Nutrition is absolutely vital! Luckily, this program comes with an amazing meal plan, but that’s not enough.A guide is worth nothing if you don’t act on it! You actually have to plan and prepare. It’s been so long since I’ve actually taken the time to do that. I’ve been feeling like I’m too busy and I’ll be fine not doing it. Wrong. On Sunday, we took the time to plan out our meals and workouts!! That felt like an accomplishment within itself. We also went grocery shopping and did some prepping for the week. What a difference it is making!
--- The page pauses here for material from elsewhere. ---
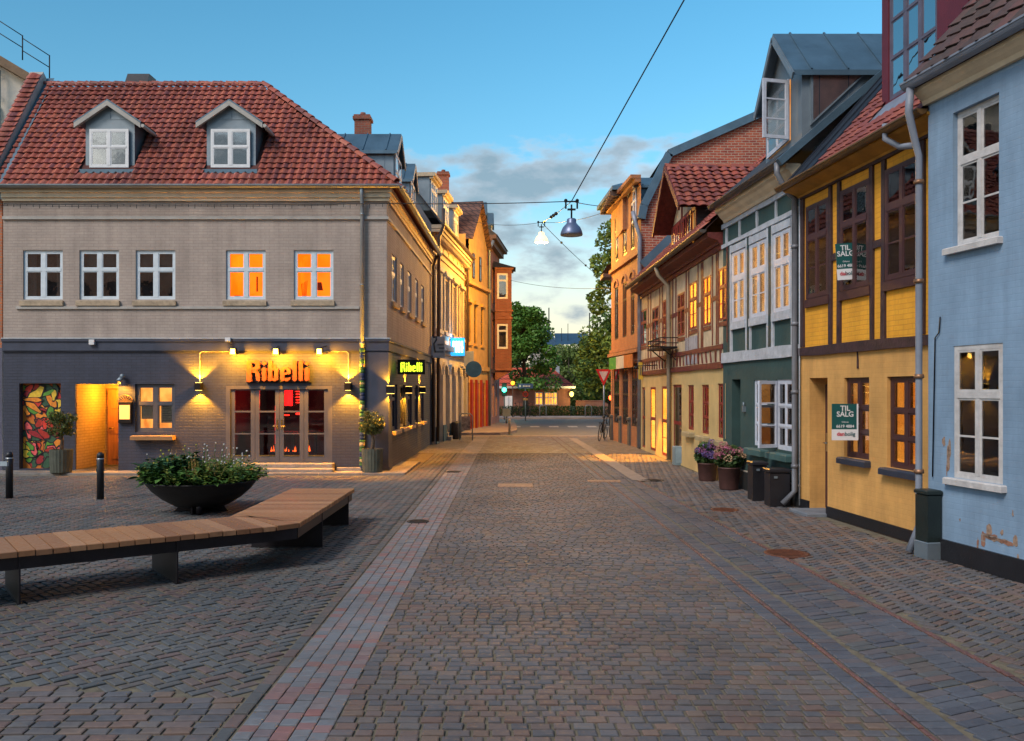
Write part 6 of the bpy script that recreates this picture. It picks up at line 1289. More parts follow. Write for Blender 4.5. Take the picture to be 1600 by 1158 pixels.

I feel like I could do a whole post just about meal planning {let me know if you would like that!}

During our workout I was feeling skinnier and mentioned it to Eric, so of course I was curious to see if that was just in my head or legit… I’m down 3 pounds since Monday yall! This goes much deeper than just what the scale says. I’m not usually the one {anymore!} to weigh myself more than just at the beginning and end of a program, but it felt amazing to see the dedication paying off already. We have 27 days to go and I’m thrilled! I’ll be sharing more about my goals and progress, but really just want to leave you with this: Take good care of your body and it’ll take care of you.

You will never be too busy to be good to yourself. Fill up your cup first. It’s worth every second because you’ll be able to show up in the world as your healthiest, happiest self. You are amazing – shine that light, friend!